Healing in a hurting world
You do not have to be good. You only have to let the soft animal of your body love what it loves. – Mary Oliver
Conflict and tension seem to be all around us—whether it’s in our relationships, communities, or the world at large. It’s hard not to feel that weight sometimes. But here’s something important to remember: you’re not alone in feeling this way. Conflict touches everyone, and while it can be overwhelming, there’s also a way forward. Healing is possible, and it all starts with connection—with ourselves and those around us. The key? Compassion.
What’s happening inside often mirrors the conflicts we see around us. Our own pain and unresolved feelings can fuel defensive behaviors, creating disconnection in our relationships and in the larger world. But while we might not have control over everything happening out there, we can absolutely change how we respond. It starts by looking inward, asking, “What unhealed part of me is feeding into this tension?” That bit of self-awareness can shift everything.
Healing requires vulnerability—being open to our own pain and allowing space for others to be vulnerable, too. I’ve seen time and time again how vulnerability transforms even the most strained relationships. When we’re willing to offer compassion instead of reacting defensively, things start to change. Next time you find yourself in conflict, try noticing the pain behind the disagreement. Offering a little understanding can create more connection than you might think.

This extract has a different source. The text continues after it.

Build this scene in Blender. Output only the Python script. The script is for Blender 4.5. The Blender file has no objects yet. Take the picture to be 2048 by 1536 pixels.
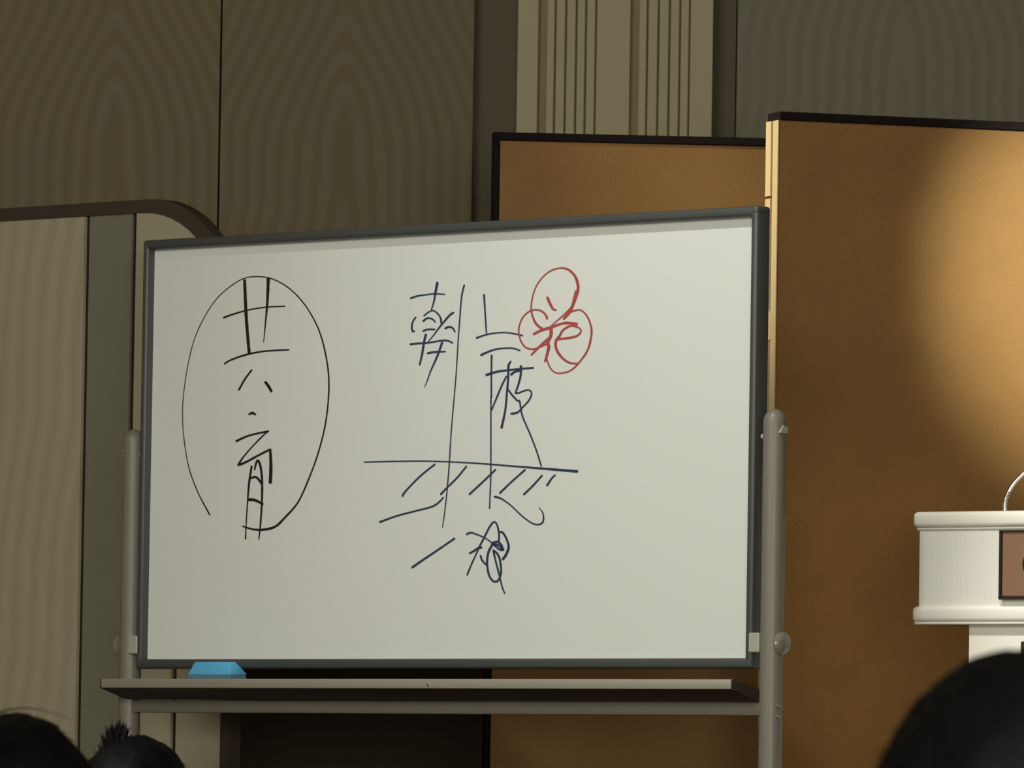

And connection really is the antidote to conflict. It doesn’t take big, sweeping actions. It’s the small, intentional moments—like truly listening without interrupting or practicing empathy when someone disagrees with you—that start to make a difference. Those little moments of connection ripple out, changing how we interact with each other and with the world. The more we focus on connection, the less room there is for conflict to thrive.
When we focus on healing ourselves, it doesn’t stop with us. It flows into our relationships, our communities, and even beyond that. Every time you approach conflict with compassion, you’re contributing to something bigger—a shift that can help heal the divides we see around us, one small step at a time.
In the end, it all comes down to a choice. When we choose to address our own pain and respond with openness and compassion, we’re not only transforming our relationships—we’re helping to build a more connected, peaceful world. It’s not always easy, but it’s a path worth walking. So, what’s one small step you can take today to start that healing?